I realize “a lovely story about a widow’s grief” doesn’t sound like an easy watch, but the series’ fourth episode, “Visitor,” is a terrific example of how the show uses its emotional rawness to explore the experience of grief without creating a wallow.

Sorry for Your Loss understands grief is intensely personal, but it’s not owned by any one person



When Sorry for Your Loss begins, a few months have passed since the death of Matt (Mamoudou Athie, who appears in several flashbacks in each episode). His friends and family still grieve him, especially his wife, Leigh (Olsen), who likely didn’t think she would be a widow so young.

But that word “especially” is a charged one. Sorry takes great pains to dig into how Leigh’s grief is her own, but it is not necessarily greater or more significant than the grief of anyone else who’s lost Matt. In one episode, Matt’s brother, Danny, played by Jovan Adepo, tells Leigh that while she can eventually get another husband, he’ll never get another brother. And while that’s cruel, it’s also true.

This is one of the things that marks good television — the ability to understand the choice of protagonist, while not arbitrary, always centralizes a certain perspective while decentralizing other perspectives that might bring just as much to the table. That understanding is present all over the place in Sorry, which is filtered through Leigh’s perspective but never forgets that all of the other characters, including her sister (Kelly Marie Tran) and mother (Janet McTeer — spot-on “Elizabeth Olsen’s mom” casting), miss Matt, too, in their own ways.

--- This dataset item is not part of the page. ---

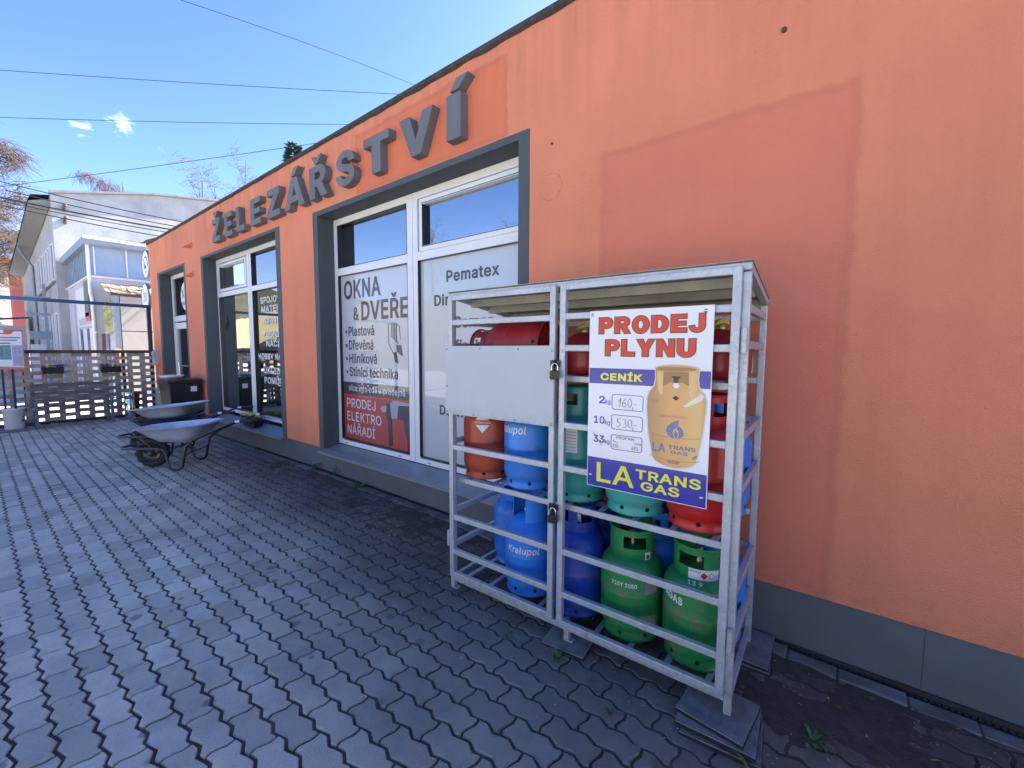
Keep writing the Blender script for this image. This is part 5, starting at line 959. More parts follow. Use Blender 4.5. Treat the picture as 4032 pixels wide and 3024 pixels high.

All of this comes to a head unexpectedly in “Visitor,” in which Leigh rescues a seemingly stray dog and takes it in, thus prompting a series of flashbacks to her life with Matt that fill in bits and pieces of the narrative, both on an emotional level and a plot level.

The latter is likely the most significant for the series going forward. Leigh has slowly started to realize, over the course of the first four episodes, that she might not have known her husband as well as she thought. He kept his phone locked, and she doesn’t know the passcode. And why was his credit card in the freezer?

But remembering the dog Matt owned when he first met her — which gradually became the couple’s dog — Leigh realizes what his passcode must have been (the day when the two realized it was best the dog be put down, and Matt saw Leigh for the kind of caring, loving woman he wanted to marry). She unlocks the phone, thus setting up the next handful of episodes (which I’ve seen — they’re good!).

But even more significant are the emotional reveals, and they’re what truly make “Visitor” special. Matt, you see, struggled with depression, and Sorry for Your Loss understands both what differentiates depression from grief, and why it can be so hard for a partner who doesn’t struggle with the condition to understand a partner who does.